Hubo un tiempo len que fui caminando despacio hacia el Sur, allí donde la pampa cosecha fuertes ráfagas de viento helado.
Lo hacía buscando a Jorge Luís Borges, y así pretender saber en qué idioma escribía el ciego de Rivadavia los pesares furtivos de sus octavillas sueltas.
Un impresor de la calle Lavalle, viéndome estremecido, me apuntaló el repelente de mi ansia: “En el Sur no hay letras ni palabras, pibe, solamente céfiro y perennidad”.
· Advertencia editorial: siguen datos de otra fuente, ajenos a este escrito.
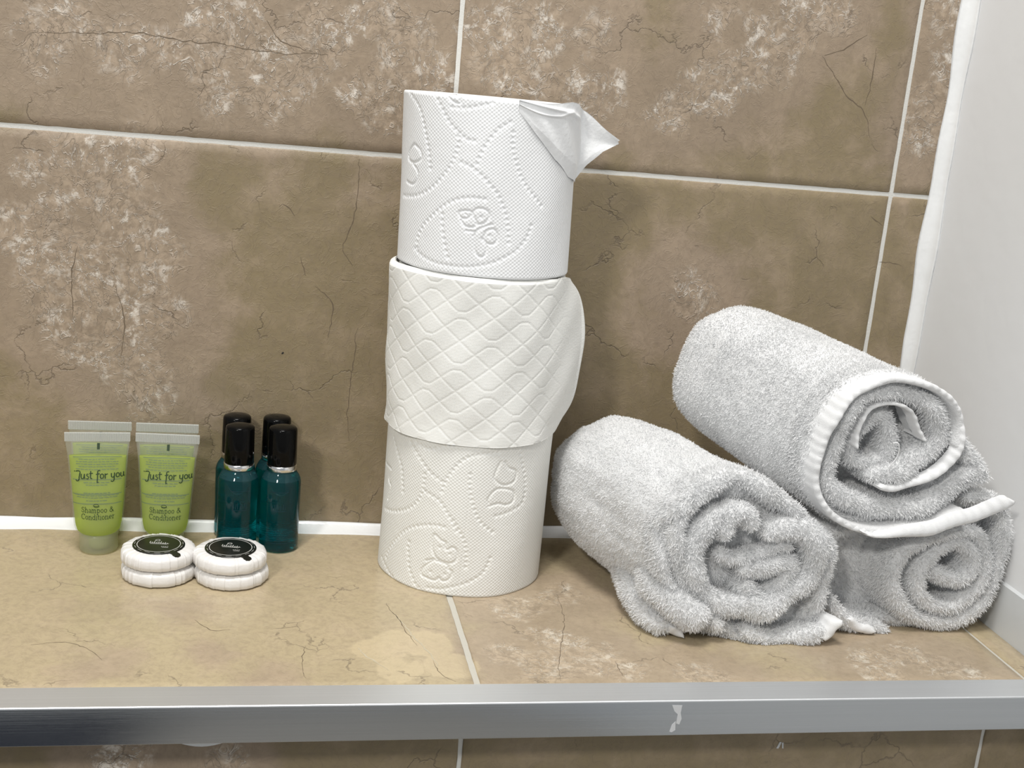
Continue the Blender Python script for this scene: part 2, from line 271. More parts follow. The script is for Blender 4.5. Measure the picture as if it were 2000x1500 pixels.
# ------------------------------------------------------------------ setting
DATA = json.loads('''{"A":{"outer":[[37,20],[44.2,10.5],[42.8,-3.7],[41.0,-16.4],[39.9,-29.2],[32.5,-42.2],[14.1,-46.0],[-5.4,-41.5],[-21.8,-35.1],[-36.5,-27.9],[-47.4,-13.9],[-52.5,4.5],[-52.5,22.7],[-45.1,37.3],[-30.1,47.3],[-12.7,51.3],[6,42],[22,31]],"ring":[[-22.0,32.1],[-34.3,23.1],[-39.6,11.1],[-38.7,-2.4],[-33.1,-15.0],[-19.4,-23.4],[-3.7,-23.3],[7.4,-26.5],[16.7,-17.8],[29.1,-9.2],[34.8,2.5],[32.9,14.4],[24.1,22.6],[10.4,23.3],[0.6,19.1]],"hump":[[-24.4,17.2],[-24.2,26.3],[-19.2,33.7],[-11.3,31.1],[-11.1,23.5]],"flap1":[[-24.5,6.4],[-12.0,4.4],[2.9,7.7],[11.3,13.1],[20.7,12.3]],"flap2":[[-7.2,-7.3],[0.5,-18.3],[10.1,-19.8],[17.8,-8.7],[21.0,0.8],[14.5,2.3],[1.0,-0.4],[-11.1,-1.8]],"tabL1":[[-75.6,-11.1],[-70.3,-23.4],[-58.5,-34.3],[-43.1,-40.9]],"tabL2":[[-62.7,-4.8],[-52.0,-13.9],[-41.3,-26.4],[-29.6,-34.2],[-17.3,-36.4]],"tabR":[[-5.8,-38.9],[13.8,-44.1],[30.8,-41.5],[44.9,-36.3]],"lip":[[-30.1,47.3],[-43.6,36.5],[-50.1,22.8],[-49.1,6.1],[-41.8,-10.8],[-30.7,-26.3],[-17.3,-36.4]]},"B":{"spiral":[[21.6,44.2],[42.2,41.5],[50.6,30.4],[53.0,14.1],[51.6,-4.0],[48.6,-19.0],[38.3,-30.8],[24.0,-35.9],[4.6,-31.9],[-8.4,-21.0],[-14.4,-6.3],[-11.2,8.3],[1.0,17.2],[17.5,22.6],[33.4,21.9],[42.8,9.0],[43.8,-5.8],[38.3,-17.4],[28.1,-25.8],[13.3,-24.6],[3.0,-14.4],[2.5,-1.3],[10.1,9.6],[23.1,16.3],[32.7,10.5],[35.5,0.1],[29.3,-7.9],[16.3,-5.4],[7.7,-0.2]],"outer":[[22,36],[42.2,41.5],[52.6,27.2],[53.6,10.8],[52.7,-9.0],[45.2,-30.8],[24.8,-39.9],[2.4,-37.6],[-26.1,-36.6],[-46.3,-34.4],[-58.4,-19.7],[-60,2],[-54,17],[-33,23],[-8,23]],"tab":[[-57.1,-18.1],[-46.8,-31.1],[-32.6,-37.6],[-13.9,-39.9]]},"C":{"O":[[80.6,-20.2],[60.7,-29.5],[32.7,-37.3],[10.2,-41.8],[-7.2,-40.9],[-21.9,-34.6],[-31.1,-26.8],[-36.4,-17.1],[-37.9,-4.0],[-35.9,8.1],[-32.5,21.1],[-25.8,34.7],[-16.1,42.4],[-0.2,47.5],[16.9,46.2],[30.9,40.8],[41.4,31.3],[46.1,20.5],[45.9,8.5],[40.7,-1.5],[31.8,-8.5],[21.1,-13.5]],"F":[[70.8,-4.7],[57.0,-11.3],[44.5,-21.0],[31.2,-29.2],[8.2,-30.3],[-10.6,-26.9],[-24.4,-18.0],[-27.9,-4.4],[-23.3,10.6],[-21.4,22.9],[-15.1,35.1],[-1.7,38.6],[14.0,38.3],[28.3,32.9],[35.9,23.5],[37.6,11.4],[30.7,0.4],[17.8,-7.7],[-2.2,-11.3]],"I":[[-12.1,5.2],[-12.7,15.8],[-10.7,23.9],[-6.1,30.1],[4.6,32.9],[16.8,28.2],[24.5,17.6],[29.4,10.8]],"J":[[6.7,-8.0],[-8.3,-3.8],[-11.4,5.2],[-6.8,14.5],[-0.3,22.2],[6.8,22.5],[12.2,14.2],[13.9,4.5],[12.2,-3.2],[3.1,-5.6]],"corner":[[73.9,-11.8],[67.3,-3.8],[57.3,5.2],[50.6,14.2]],"tail":[[75.0,-9.3],[59.6,-14.4],[45.5,-25.7],[27.3,-33.0]]},"bot":{"dots":[[[-63.5,10.5],[-61.0,16.3],[-53.1,26.4],[-46.7,33.3],[-39.7,38.1],[-30.9,41.6],[-23.9,43.0],[-19.4,42.8]],[[-16.6,49.8],[-13.6,46.8],[-10.9,42.5],[-9.3,39.8],[-7.1,35.9],[-5.5,29.1],[-4.8,23.9],[-4.7,19.2]],[[-42.4,27.7],[-43.1,23.3],[-41.9,18.4],[-40.6,11.8],[-38.1,7.8],[-35.3,3.3],[-32.6,1.7]],[[-26.5,3.0],[-18.5,3.7],[-12.0,5.8],[-5.7,8.1],[0.1,11.2],[5.3,15.2],[8.3,21.0],[9.6,25.0]],[[-69.8,7.9],[-64.1,5.4],[-59.1,2.6],[-55.0,1.3]],[[-45.9,89.0],[-38.5,81.9],[-31.1,74.6],[-22.9,70.3]],[[-70.6,39.2],[-56.1,42.9],[-44.9,48.1],[-37.9,54.8],[-34.8,63.2],[-34.2,72.4]],[[-66.0,86.1],[-61.5,81.4],[-53.0,71.8],[-50.2,57.3]],[[-22.4,64.3],[-21.3,69.0],[-17.6,77.1],[-11.1,85.3],[-2.8,88.9],[8.7,90.5]],[[-6.8,76.8],[-5.9,66.3],[-2.1,54.4],[2.2,46.9],[9.4,41.3]],[[24.6,87.8],[29.6,71.9],[29.3,58.2],[20.5,53.4],[10.8,51.2]],[[-33.3,62.0],[-23.4,58.1],[-16.0,48.6],[-11.8,41.5]],[[-41.1,90.2],[-32.3,88.6],[-23.2,91.8],[-14.7,95.3]]],"lines":[[[-25.6,35.6],[-25.9,32.0],[-25.6,28.1],[-24.2,24.9],[-22.0,22.4],[-17.1,20.9],[-13.3,21.1],[-10.7,23.4],[-10.5,27.5],[-11.8,30.3],[-14.0,30.9],[-16.1,29.2],[-17.8,30.1],[-17.8,33.5],[-20.4,34.3],[-22.8,36.1],[-24.9,37.2],[-25.6,35.6]],[[-29.1,19.7],[-23.4,22.0],[-27.8,18.0],[-31.1,13.9],[-31.4,10.3],[-28.3,9.3],[-24.1,8.5],[-21.8,9.0],[-20.2,10.7],[-18.4,9.0],[-15.1,9.8],[-12.9,12.7],[-12.8,15.7],[-15.1,17.1],[-15.3,19.4],[-19.3,20.6],[-22.7,21.1]],[[10.8,84.5],[8.3,78.6],[8.0,74.1],[13.8,70.1],[21.1,71.6],[22.2,77.6],[16.7,80.4],[13.9,84.3]],[[5.6,59.0],[5.2,62.8],[10.8,68.0],[20.9,65.6],[21.6,59.4],[16.6,57.6],[11.7,58.8],[5.7,57.5]],[[-82.7,65.1],[-66.5,65.9],[-69.7,58.5],[-64.6,55.6],[-68.0,46.5]]],"pts":[[[-21.1,29.8],[-14.8,26.5],[-25.6,13.4],[-16.8,13.4]]]},"top":{"dots":[[[-52.4,11.1],[-51.4,16.9],[-48.0,23.1],[-41.6,29.6],[-34.1,36.2],[-25.5,41.2],[-17.4,43.2],[-9.5,43.2]],[[-53.7,10.1],[-46.9,7.1],[-36.2,4.8],[-23.6,4.6],[-13.8,5.7],[-3.6,8.6],[3.5,12.3],[9.9,16.5],[15.6,23.8],[17.9,30.3]],[[-33.8,32.3],[-33.5,26.8],[-32.3,20.6],[-30.6,13.6],[-29.0,9.1]],[[-23.3,61.6],[-16.7,59.2],[-10.1,54.4],[-6.0,50.1],[-2.6,46.5],[1.0,39.8],[3.4,32.9],[4.7,25.1],[5.0,20.3]],[[-70.0,37.8],[-54.5,39.8],[-42.5,45.3],[-33.2,54.3],[-27.6,63.4],[-25.5,71.3],[-25.7,75.1]],[[-66.8,95.5],[-55.2,89.2],[-50.0,81.9],[-46.4,72.2],[-44.1,63.1],[-43.2,56.2]],[[-40.9,95.7],[-36.1,89.3],[-31.2,82.1],[-25.7,77.4],[-20.7,74.1],[-16.7,73.7]],[[-14.5,61.7],[-12.4,68.0],[-8.9,74.4],[-3.9,80.9],[2.2,85.2]],[[4.1,80.0],[4.7,70.9],[7.2,63.4],[9.7,57.4],[14.5,50.6],[18.5,46.8],[23.9,41.4]],[[-29.9,90.2],[-21.6,90.6],[-13.8,92.5],[-7.7,94.5]]],"lines":[[[-23.5,34.4],[-22.5,32.1],[-19.2,31.7],[-16.9,33.5],[-16.2,35.6],[-19.4,36.0],[-22.7,35.2],[-23.5,34.4]],[[-22.0,30.6],[-19.8,27.7],[-15.0,27.4],[-13.5,30.0],[-15.4,34.5],[-13.9,37.4],[-10.8,38.0],[-7.6,36.8],[-6.6,33.7],[-8.8,30.4],[-11.9,29.3],[-13.9,29.9]],[[-14.7,22.7],[-12.5,26.1],[-8.7,28.4],[-4.8,29.9]],[[-9.1,21.7],[-7.7,25.8],[-3.9,27.3],[-1.7,24.7],[-1.9,20.7],[-4.2,18.9],[-7.4,19.5],[-9.1,21.7]],[[-14.0,24.4],[-14.1,18.1],[-13.0,13.4],[-10.1,11.3],[-7.8,13.1],[-7.3,17.9],[-9.9,21.6]],[[-18.9,25.1],[-14.8,25.1]],[[-58.2,67.9],[-52.1,65.4],[-50.5,60.9],[-57.4,57.8],[-64.9,59.4],[-63.3,64.3],[-58.2,67.9]],[[-58.9,56.8],[-54.1,54.2],[-53.7,49.5],[-58.0,45.8],[-65.7,46.5]],[[-33.8,97.0],[-30.1,93.6],[-25.7,92.5],[-25.5,96.2]],[[-19.5,96.8],[-15.6,96.4],[-12.6,98.9]]],"pts":[[[-10.9,33.3],[-6.0,23.5],[-19.4,34.0]]]},"wallblobs":[[-139,301],[-119,307],[-133,293],[-88,291],[-62,296],[-42,310],[-41,284],[-22,315],[-6,299],[17,319],[18,301],[35,314],[82,317],[59,331],[48,283],[65,272],[93,290],[-35,273],[-5,275],[-90,299],[12,288],[73,303],[-127,203],[-103,212],[-149,187],[-69,191],[-64,178],[-130,163],[-102,159],[-95,150],[-116,131],[-92,121],[-99,112],[-81,133],[-66,97],[-70,83],[-139,222],[-114,236],[-87,235],[-140,177],[-122,184],[-87,199],[-99,176],[-113,153],[-131,140],[-87,161],[-77,110],[-110,115],[-59,137],[-77,146],[117,329],[140,317],[160,329],[192,332],[142,305],[123,304],[159,302],[191,294],[203,298],[249,290],[297,317],[282,312],[312,324],[324,352],[318,337],[331,358],[271,350],[278,296],[267,302],[299,343],[140,336],[276,168],[353,357],[430,371],[431,309],[433,336],[427,292]],"shelfblobs":[[176,-196],[173,-167],[152,-124],[196,-199],[182,-106],[152,-196],[159,-157],[369,-183],[378,-196],[339,-210],[237,-206],[189,-176],[134,-181],[342,-189],[392,-202]],"paleblobs":[[62,-175],[74,-198],[104,-193],[75,-163],[94,-169]],"mauveblobs":[[-21,-175],[-40,-126],[-72,-191],[-86,-126],[7,-208]],"wallcracks":[[[-139,300],[-105,303],[-71,304],[-36,303],[-7,302],[30,303]],[[-7,319],[1,308],[17,304]],[[52,243],[52,227],[50,208],[47,195],[46,185],[52,176]],[[14,206],[9,212],[5,210]],[[345,331],[356,319],[368,307],[381,298],[387,282]],[[382,340],[381,321],[380,303]],[[346,331],[360,336],[374,347]],[[29,162],[37,155],[40,146],[39,129]],[[58,137],[57,96],[56,61]],[[409,200],[419,201],[425,199]],[[20,180],[23,168]],[[-91,155],[-86,129],[-87,110]],[[-116,134],[-116,159],[-113,178]],[[396,232],[406,225]]],"shelfcracks":[[[74,-117],[79,-138],[84,-157],[87,-170]],[[-31,-139],[-23,-152],[-12,-151]],[[27,-170],[26,-186],[27,-205]],[[93,-187],[95,-202],[102,-210]],[[-110,-168],[-91,-166],[-73,-185]],[[179,-102],[173,-147],[161,-187],[157,-210]],[[15,-149],[26,-146]],[[192,-188],[192,-205]]],"palecracks":[[[79,-131],[84,-157],[92,-181],[95,-195]],[[55,-172],[60,-184],[69,-198]]],"folds":[[[[0.24,-0.06,0.0205],[0.2298,-0.09,0.0188],[0.2236,-0.122,0.0142],[0.2233,-0.143,0.0092],[0.2263,-0.155,0.0075],[0.2307,-0.161,0.0057]],[0.01,0.014,0.015,0.012,0.009,0.006]],[[[0.2285,-0.125,0.0368],[0.2276,-0.148,0.0291],[0.2361,-0.161,0.0209],[0.2521,-0.166,0.0138]],[0.01,0.013,0.011,0.009]]],"foldc":[[[0.4031,-0.14,0.1105],[0.4127,-0.143,0.1038],[0.421,-0.145,0.0983],[0.4274,-0.146,0.094]],[0.014,0.014,0.012,0.009]]}''')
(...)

No habló de sangre, esa la intuí.
Aquella misma tarde la encontré convertida en dolencia coagulada en la Plaza de Mayo, frente a “La Casa Rosada”, donde todos los presidentes argentinos adularon, mintieron y punzonaron con saña a su pueblo.
Allí, a la sombra del malva y el añil, el pardo amargo y el gris abatido, un puñado de mujeres rezaba un interminable rosario arrodilladas sobre el césped frente a la llama perpetua del General San Martín.
Viendo esa escena, comprendí la razón de que Buenos Aires fuera, aún en los momentos más aciagos, “tan eterna como el agua y el aire”.
En un zaguán, una viejecita de ojos postrados, me entregó una hoja de papel humedecido por sus manos sudadas. En la cuartilla se narraban historias aterradoras de niños desaparecidos, mujeres lanzadas al Río de la Plata desde helicópteros y hombres torturados con perros amaestrados que los iban despedazando.
- Tome, lleve esta hojarasca y con ella la amargura no se hará olvido.
Recordé los versos de Andrés Eloy Blanco cuando en verso cuenta cómo a las madres todos los años se les muere un hijo, y creí ver en esa abuela la lobreguez de la loca Luz Caraballo sumando con sus deditos ateridos de frío, cada uno de los seres de sus entrañas que se le iban disipando en calinas viscosas.
Buenos Aires tenía esa atardecida la melancolía de una pasión cuando pierde el último tren del amor, una frustración sin contornos y un dolor insondable convertido en carcoma.
Bajando hacia el barrio San Telmo después de dejar esa calle larga llamada Belgrano, en una librería con olor a alcanfor y menta, hallé la pequeña obra “Cuentos para leer sin rimel”.
Sentado en el Parque Lezama devoré las páginas a las que vuelvo siempre cuando vislumbro - me sucedió en Barranquilla, Lima, Caracas, Santo Domingo, Puerto Príncipe - la soledad de una madre.
Cada relato es un ramalazo tejido con solturas de cangrena. En sus páginas se hallan las amarguras más dolientes de una Latinoamérica henchida de pena recóndita.